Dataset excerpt
====================

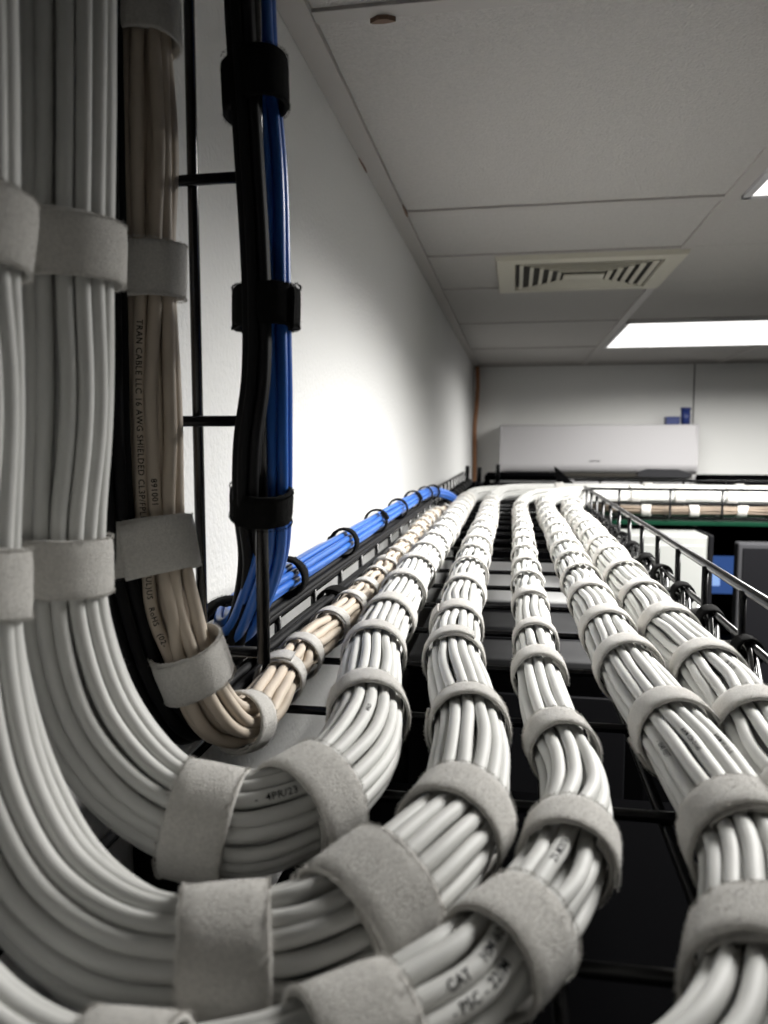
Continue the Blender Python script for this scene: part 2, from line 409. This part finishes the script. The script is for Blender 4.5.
# ------------------------------------------------------------------ racks and equipment under and beyond the tray
def cabinet(label, x0, x1, y0, y1, ztop, top_m, body_m=None, name='server_cabinet', vents=True):
    body_m = body_m or M['black']
    t = thing(name, label, 'server cabinet', ((x0 + x1) / 2, (y0 + y1) / 2, FZ))
    MB().box(x0, x1, y0, y1, FZ + .03, ztop - .012, .004).build('cabinet_body', body_m, t)
    MB().box(x0, x1, y0, y1, ztop - .012, ztop, .003).build('top_panel', top_m, t)
    b = MB()
    for xx in (x0 + .05, x1 - .05):
        for yy in (y0 + .05, y1 - .05): b.box(xx - .02, xx + .02, yy - .02, yy + .02, FZ, FZ + .031)
    b.build('levelling_feet', M['black_gloss'], t)
    if vents:
        n = 4
        for k in range(n):
            yy = y0 + (y1 - y0) * (k + .7) / (n + .4)
            MB().box(x0 + (x1 - x0) * .12, x0 + (x1 - x0) * .48, yy - .035, yy + .035, ztop, ztop + .004, .001).build('cable_entry_cover', M['black_gloss'], t)
            MB().box(x0 + (x1 - x0) * .60, x0 + (x1 - x0) * .78, yy - .025, yy + .025, ztop, ztop + .003, .001).build('cable_entry_cover', M['grey_plastic'], t)
    d = MB(); d.box(x0 + .03, x1 - .03, y0 - .004, y0 + .002, FZ + .1, ztop - .05, .002); d.build('door', M['black_gloss'], t)
    return t
cabinet('black server cabinet directly below the near end of the cable tray', -.163, .46, -.35, .675, -.31, M['black'], vents=False)
cabinet('server cabinet with a pale grey top below the far half of the cable tray', -.150, .19, 1.10, 1.99, -.31, M['grey_top'])
_t = [o for o in bpy.data.objects if o.name == 'server_cabinet.001'][0]
MB().box(-.146, .186, 1.50, 1.985, -.3105, -.304, .002).build('roof_plate', M['roof'], _t)
cabinet('black server cabinet hidden low behind the grey-topped one', -.150, .33, 2.0, 2.42, -.33, M['black'], vents=False)
# low black equipment beyond the tray
t = thing('wall_shelf', 'long black shelf along the back wall, right of and below the air conditioner', 'shelf', (1.3, 3.7, -.16))
MB().box(.86, 3.0, 3.45, 3.895, -.190, -.150, .003).build('shelf_board', M['black'], t)
for xx in (1.1, 1.7, 2.3, 2.9): MB().prism([(3.5, -.190), (3.895, -.190), (3.895, -.31)], 'x', xx - .01, xx + .01).build('bracket', M['black'], t)
t = thing('network_appliance', 'dark grey rack appliance beyond the far end of the tray', 'network equipment', (.08, 2.75, -.145))
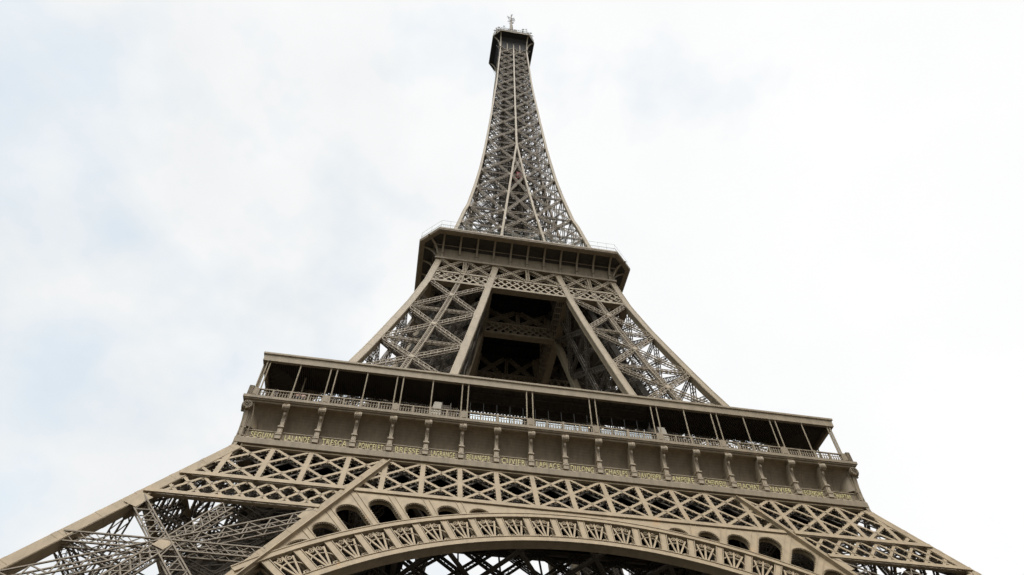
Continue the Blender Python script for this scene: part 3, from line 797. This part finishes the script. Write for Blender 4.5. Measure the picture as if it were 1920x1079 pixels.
def bay(x0a, x1a, x0b, x1b, za, zb_, W_, sides='w', ch=.09):
    n = (0, 1, -.1)
    for D in (.0,):
        lat(sb, FS(x0a, za, D), FS(x1b, zb_, D), W_, .4, n, ch, .05, W_*1.3, sides)
        lat(sb, FS(x1a, za, D+.05), FS(x0b, zb_, D+.05), W_, .4, n, ch, .05, W_*1.3, sides)
for za, zb_ in zip(zn[:-1], zn[1:]):
    W_ = float(np.interp(za, [116, 180, 267], [.50, .34, .20]))
    for s in (-1, 1):
        oa, ob = s*(rs(za)-wc(za)), s*(rs(zb_)-wc(zb_)); ia, ib2 = s*(xi(za)+.25), s*(xi(zb_)+.25)
        bay(oa, ia, ob, ib2, za, zb_, W_, 'w')
        if zb_ < 262: lat(sb, FS(oa, za, .2), FS(ia, za, .2), W_*.6, .4, (0, 1, 0), .07, .04, .5, 'w')
        # gussets
        for x in (oa-s*.15, ia+s*.1):
            sb.bar(FS(x, za-W_*.9, -wc(za)*.3), FS(x, za+W_*.9, -wc(za)*.3), W_*1.7, .05, up=(0, 1, 0))
    if xi(za) > .8:
        lat(sb, FS(-xi(za), za), FS(xi(zb_), zb_), W_, .4, (0, 1, 0), .09, .05, W_*1.3, 'w'); lat(sb, FS(xi(za), za), FS(-xi(zb_), zb_), W_, .4, (0, 1, 0), .09, .05, W_*1.3, 'w')
        lat(sb, FS(-xi(za), za), FS(xi(za), za), W_*.6, .4, (0, 1, 0), .07, .04, .5, 'w')
    # inner leg faces in the lower spire (each corner is still a little four-column leg)
    if xi(za) > .5:
        for s in (-1, 1):
            for d0 in (0,):
                ya, yb = -xi(za)-.3, -xi(zb_)-.3
                lat(si, V3(s*(rs(za)-.6), ya, za), V3(s*(xi(zb_)+.3), yb, zb_), W_, .4, (0, 1, 0), .09, .05, W_*1.3, 'w')
                lat(si, V3(s*(xi(za)+.3), ya, za), V3(s*(rs(zb_)-.6), yb, zb_), W_, .4, (0, 1, 0), .09, .05, W_*1.3, 'w')
        si.bar(V3(-xi(za)-.2, -xi(za)-.2, za), V3(-xi(zb_)-.2, -xi(zb_)-.2, zb_), .6, .6)
    # horizontal frames
    for z in (za, (za+zb_)/2):
        r = rs(z)-.4
        si.bar(V3(-r, -r, z), V3(0, 0, z), .16, .3); si.bar(V3(0, -r, z), V3(-r, 0, z), .14, .25); si.bar(V3(-r, -r+.2, z), V3(r, -r+.2, z), .1, .3)
        si.bar(V3(-r, -r/2, z), V3(r, -r/2, z), .14, .22); si.bar(V3(-r/2, -r, z), V3(-r/2, r, z), .12, .2)
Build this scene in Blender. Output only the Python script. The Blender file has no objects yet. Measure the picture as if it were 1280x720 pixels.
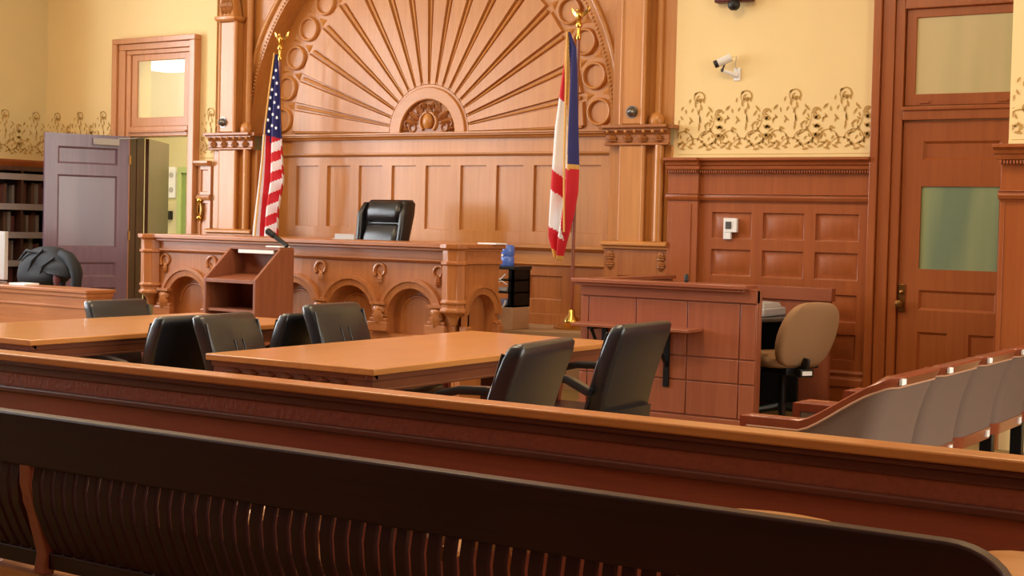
import bpy, bmesh, math, random
from mathutils import Vector, Matrix
random.seed(7)
SC = bpy.context.scene
COL = SC.collection
PI = math.pi
rad = math.radians

# ------------------------------------------------------------------ helpers
ORG = {}

def lin(c):
    out = []
    for v in c[:3]:
        v = v / 255.0
        out.append(v / 12.92 if v <= 0.04045 else ((v + 0.055) / 1.055) ** 2.4)
    return (*out, 1.0)

class MB:
    """collects primitives into one bmesh"""
    def __init__(self, xf=None):
        self.bm = bmesh.new()
        self.xf = xf
        self.mi = 0
    def v(self, p):
        p = Vector(p)
        if self.xf is not None:
            p = self.xf @ p
        return self.bm.verts.new(p)
    def f(self, vs):
        try:
            fc = self.bm.faces.new(vs)
            fc.material_index = self.mi
            return fc
        except ValueError:
            return None
    def poly(self, pts):
        return self.f([self.v(p) for p in pts])
    def box(self, x0, x1, y0, y1, z0, z1):
        c = [self.v((x, y, z)) for z in (z0, z1) for y in (y0, y1) for x in (x0, x1)]
        for q in ((0, 2, 3, 1), (4, 5, 7, 6), (0, 1, 5, 4), (2, 6, 7, 3), (0, 4, 6, 2), (1, 3, 7, 5)):
            self.f([c[i] for i in q])
    def prism(self, pts, axis, a0, a1):
        def P(p, a):
            return {'x': (a, p[0], p[1]), 'y': (p[0], a, p[1]), 'z': (p[0], p[1], a)}[axis]
        A = [self.v(P(p, a0)) for p in pts]
        B = [self.v(P(p, a1)) for p in pts]
        n = len(pts)
        self.f(A[::-1]); self.f(B)
        for i in range(n):
            j = (i + 1) % n
            self.f([A[i], A[j], B[j], B[i]])
    def loft(self, rings, closed=True, caps=True):
        R = [[self.v(p) for p in r] for r in rings]
        n = len(R[0])
        for a, b in zip(R, R[1:]):
            for i in range(n if closed else n - 1):
                j = (i + 1) % n
                self.f([a[i], a[j], b[j], b[i]])
        if caps and closed:
            self.f(R[0][::-1]); self.f(R[-1])
    def grid(self, rows, mfun=None):
        R = [[self.v(p) for p in r] for r in rows]
        for i in range(len(R) - 1):
            for j in range(len(R[0]) - 1):
                fc = self.f([R[i][j], R[i][j + 1], R[i + 1][j + 1], R[i + 1][j]])
                if fc and mfun: fc.material_index = mfun(i, j)
    def tube(self, path, r, n=8, caps=True):
        path = [Vector(p) for p in path]
        rs = r if isinstance(r, (list, tuple)) else [r] * len(path)
        rings = []
        prev = None
        for i, p in enumerate(path):
            d = (path[min(i + 1, len(path) - 1)] - path[max(i - 1, 0)])
            if d.length < 1e-9: d = Vector((0, 0, 1))
            d.normalize()
            if prev is None:
                a = Vector((0, 0, 1)) if abs(d.z) < 0.9 else Vector((1, 0, 0))
                u = d.cross(a).normalized()
            else:
                u = (prev - d * prev.dot(d)).normalized()
            prev = u
            w = d.cross(u)
            rings.append([p + (u * math.cos(2 * PI * k / n) + w * math.sin(2 * PI * k / n)) * rs[i] for k in range(n)])
        self.loft(rings, True, caps)
    def sweep(self, path, prof, up=Vector((0, 0, 1)), caps=True):
        """prof: list of (side, up) offsets, horizontal-ish path"""
        path = [Vector(p) for p in path]
        rings = []
        for i, p in enumerate(path):
            d = (path[min(i + 1, len(path) - 1)] - path[max(i - 1, 0)]).normalized()
            s = d.cross(up).normalized()
            w = s.cross(d).normalized()
            rings.append([p + s * a + w * b for a, b in prof])
        self.loft(rings, True, caps)
    def lathe(self, prof, c=(0, 0, 0), n=20, axis='z'):
        c = Vector(c)
        rings = []
        for r, h in prof:
            ring = []
            for k in range(n):
                a = 2 * PI * k / n
                x, y = r * math.cos(a), r * math.sin(a)
                ring.append(c + Vector({'z': (x, y, h), 'y': (x, h, y), 'x': (h, x, y)}[axis]))
            rings.append(ring)
        self.loft(rings, True, True)
    def ball(self, c, r, s=(1, 1, 1), n=12):
        c = Vector(c)
        rings = []
        for i in range(1, n // 2 + 1):
            t = PI * i / (n // 2 + 1)
            rings.append([c + Vector((r * s[0] * math.sin(t) * math.cos(2 * PI * k / n), r * s[1] * math.sin(t) * math.sin(2 * PI * k / n), r * s[2] * math.cos(t))) for k in range(n)])
        self.loft(rings[::-1], True, True)
    def arc(self, c, R, a0, a1, prof, seg=32, caps=True):
        """ring section in the XZ plane round c; prof: (radial, y) offsets"""
        rings = []
        for i in range(seg + 1):
            a = a0 + (a1 - a0) * i / seg
            ca, sa = math.cos(a), math.sin(a)
            rings.append([(c[0] + (R + pr) * ca, c[1] + py, c[2] + (R + pr) * sa) for pr, py in prof])
        full = abs(abs(a1 - a0) - 2 * PI) < 1e-6
        self.loft(rings, True, caps and not full)
    def build(self, name, mat, parent=None, smooth=False, bevel=0.0, seg=2, angle=35, sub=0, solid=0.0):
        bm = self.bm
        org = ORG.get(parent, Vector((0, 0, 0))) if parent is not None else Vector((0, 0, 0))
        bmesh.ops.remove_doubles(bm, verts=bm.verts, dist=1e-6)
        bmesh.ops.recalc_face_normals(bm, faces=bm.faces)
        if org.length > 0:
            bmesh.ops.translate(bm, verts=bm.verts, vec=-org)
        me = bpy.data.meshes.new(name)
        bm.to_mesh(me); bm.free()
        mats = mat if isinstance(mat, (list, tuple)) else [mat]
        for m in mats: me.materials.append(m)
        o = bpy.data.objects.new(name, me)
        COL.objects.link(o)
        if smooth or bevel:
            for p in me.polygons: p.use_smooth = True
        if solid:
            md = o.modifiers.new('sol', 'SOLIDIFY'); md.thickness = solid; md.offset = 0
        if bevel:
            md = o.modifiers.new('bev', 'BEVEL'); md.width = bevel; md.segments = seg
            md.limit_method = 'ANGLE'; md.angle_limit = rad(angle)
            md.harden_normals = False
        if sub:
            md = o.modifiers.new('sub', 'SUBSURF'); md.levels = sub; md.render_levels = sub
        if smooth or bevel:
            try:
                me.set_sharp_from_angle(angle=rad(angle + 5))
            except Exception:
                pass
        if parent is not None:
            o.parent = parent
            ORG[o] = org.copy()
        else:
            ORG[o] = Vector((0, 0, 0))
        return o

def thing(name, label, cat, loc=(0, 0, 0), group=None):
    o = bpy.data.objects.new(name, None)
    COL.objects.link(o)
    o.empty_display_size = 0.1
    o.location = loc
    ORG[o] = Vector(loc)
    o['label'] = label; o['category'] = cat
    if group: o['group'] = group
    return o

def tag(o, label, cat, group=None):
    o['label'] = label; o['category'] = cat
    if group: o['group'] = group
    return o

def struct(o):
    o['kind'] = 'structure'
    return o

def copy_tree(o, parent=None):
    c = o.copy(); COL.objects.link(c)
    if parent is not None: c.parent = parent
    for ch in list(o.children):
        copy_tree(ch, c)
    return c

# ------------------------------------------------------------------ camera (solved from the photograph's vanishing points)
F_PX, YAW, PITCH, ROLL, CY, EYE = 1800.5, 0.572999, 0.0313377, 0.0243098, 338.23, 1.42
FW = Vector((-math.sin(YAW) * math.cos(PITCH), math.cos(YAW) * math.cos(PITCH), -math.sin(PITCH)))
R0 = FW.cross(Vector((0, 0, 1))).normalized()
U0 = R0.cross(FW)
RT = R0 * math.cos(ROLL) + U0 * math.sin(ROLL)
UP = U0 * math.cos(ROLL) - R0 * math.sin(ROLL)
CAMPOS = Vector((0, 0, EYE))

def px(x, y, Y):
    """point of the plane at depth Y that the photograph shows at pixel x, y"""
    d = FW + RT * ((x - 640) / F_PX) - UP * ((y - CY) / F_PX)
    return CAMPOS + d * (Y / d.y)
def pxz(x, y, z):
    d = FW + RT * ((x - 640) / F_PX) - UP * ((y - CY) / F_PX)
    return CAMPOS + d * ((z - EYE) / d.z)

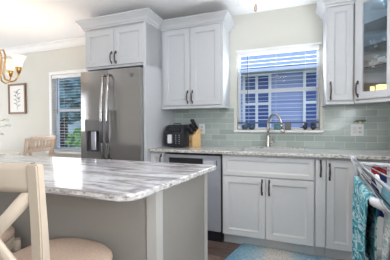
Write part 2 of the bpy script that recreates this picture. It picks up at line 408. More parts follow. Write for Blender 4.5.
for x0, x1 in ((-1.12, -.58), (.22, .9)):
    fr = MB(); fr.box(x0-.06, x1+.06, HY-.05, HY+.01, .95, 1.0).box(x0-.06, x1+.06, HY-.05, HY+.01, 2.3, 2.36)
    for xx in (x0-.03, (x0+x1)/2, x1+.03): fr.box(xx-.03, xx+.03, HY-.05, HY+.01, 1.0, 2.3)
    fr.box(x0-.06, x1+.06, HY-.045, HY+.01, 1.62, 1.68)
    f = fr.build('window_frame', WHITEP, nh)
    MB().box(x0, x1, HY-.02, HY-.005, 1, 2.3).build('pane', mat('dark blue window pane', (74, 96, 150), .25), f)
def foliage(mb, c, r, n, sc, sz=1):
    for _ in range(n):
        while True:
            p = Vector((random.uniform(-1, 1), random.uniform(-1, 1), random.uniform(-1, 1)))
            if .35 < p.length < 1: break
        p = Vector(c)+Vector((p.x*r, p.y*r, p.z*r*sz))
        a = Vector((random.gauss(0, 1), random.gauss(0, 1), random.gauss(0, 1))).normalized(); b = a.orthogonal().normalized(); a *= sc; b *= sc*.5
        q = [mb.bm.verts.new(p+v) for v in (a, b, -a, -b)]; mb.bm.faces.new(q)
LEAF = [mat('leaves dark', (70, 112, 66), .7, noise=.3, nscale=3), mat('leaves bright', (150, 184, 96), .7, noise=.3, nscale=3), mat('leaves blue green', (130, 164, 166), .7, noise=.3, nscale=3)]
def tree(label, x, y, r, h, k, sz=1.0, trunk=True, n=900):
    t = thing('tree' if trunk else 'garden_shrub', label, 'tree' if trunk else 'shrub', (x, y, -.3))
    mb = MB(); foliage(mb, (0, 0, h), r, n, r*.16, sz); mb.build('foliage', LEAF[k], t)
    MB().tube([(0, 0, 0), (.05, .02, h*.5), (0, 0, h)], [.12*r+.03, .09*r+.02, .03], 8).build('trunk' if trunk else 'stem', mat('bark', (86, 72, 60), .9, noise=.3), t)
tree('tall blue green tree beyond the upper left of the dining window', -9.1, 8.4, 1.5, 3.0, 2)
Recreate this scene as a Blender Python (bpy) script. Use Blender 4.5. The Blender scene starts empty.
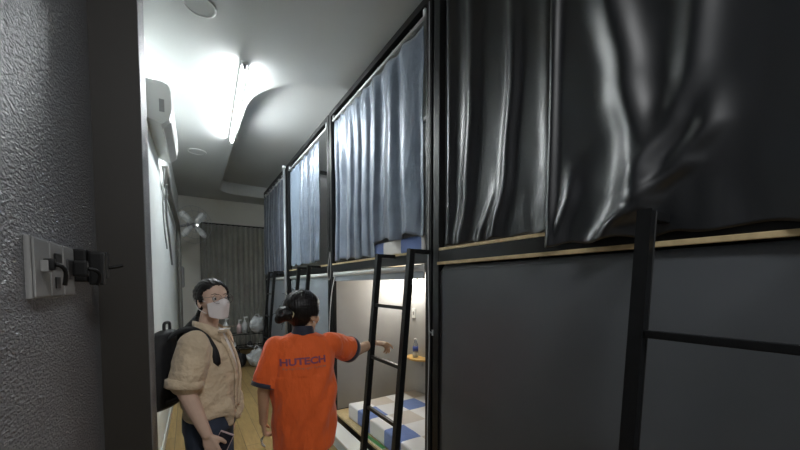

====================

◆ Required work:
Identify each line in the records above containing the word "were"; copy those lines.

◆ Correct answer:
Continue the Blender Python script for this scene: part 3, from line 797. This part finishes the script. Write for Blender 4.5. Measure the picture as if it were 1920x1079 pixels.
Build this scene in Blender. Output only the Python script. The Blender file has no objects yet. Measure the picture as if it were 1280x720 pixels.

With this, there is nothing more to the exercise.